Compromising sovereignty

It does not stop there, though. By equating India and Pakistan at one-go, and also referring to a need for reduction in nuclear arsenal, that too in public, Obama might have put those two governments in jeopardy, and in more ways than one. Political Opposition and other critics of the governments in these countries could come down heavily on the respective political leaderships for allegedly compromising their sovereignty even before anything has happened.

Any good-faith American initiatives in this respect and other efforts at normalisation of bilateral ties between the South Asian neighbours would be booed down in the two nations.
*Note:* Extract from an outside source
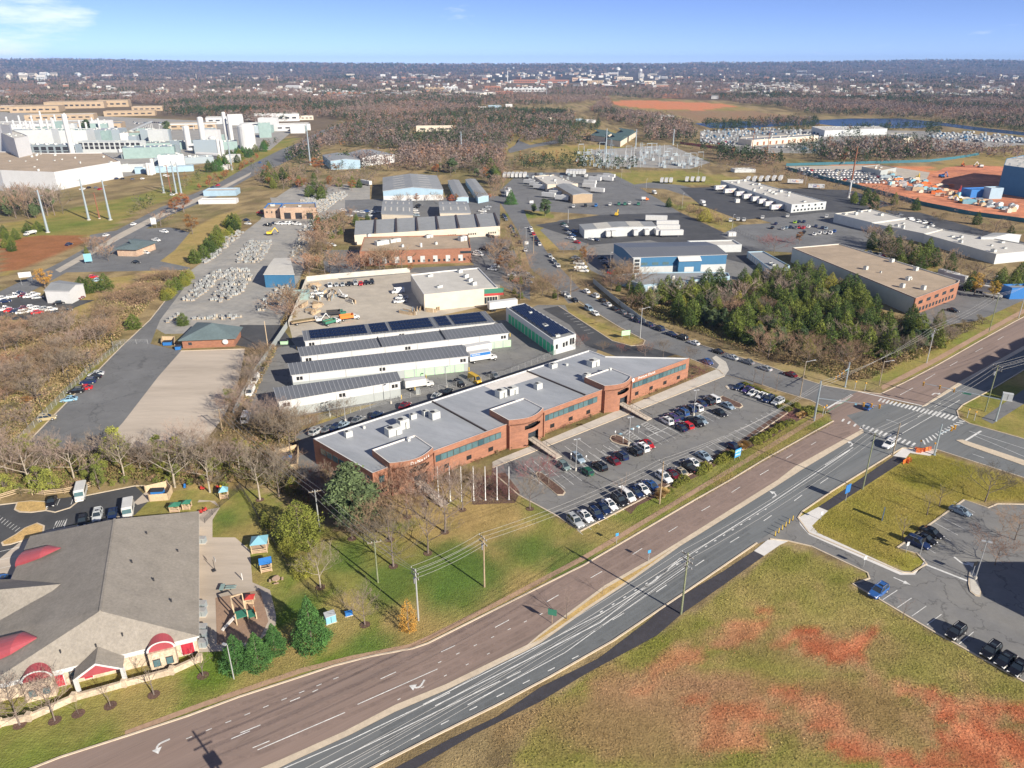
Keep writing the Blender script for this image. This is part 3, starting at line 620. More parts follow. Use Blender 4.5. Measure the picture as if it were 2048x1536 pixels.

In the heat of the American presidential primaries, Americans would want to know what competing front-runners in public would have to say. It’s more so about the otherwise unpredictable Donald Trump, the Republican favourite, who is still not the favourite of the party bosses.

In South Asia itself, the ‘uncalled for’ American intervention in the ‘internal affairs’ of the two nations could pressure the political leaderships to slow down on the on-again-off-again normalisation process, all over again. India is sworn to the ‘Simla Accord’ and the ‘Lahore Agreement’, and the pressure on PM Modi, from within his party and the political Opposition, would be tremendous – even if unseen, at times. Less said about Prime Minister Nawaz Sharif in Pakistan the better. Questions would be asked nearer home if Pakistan should accept the American premise that the nation was not old enough to possess nuclear weapons, without losing them to rouge elements! That is a question for which PM Sharif won’t have answers that could convince his critics, now or ever.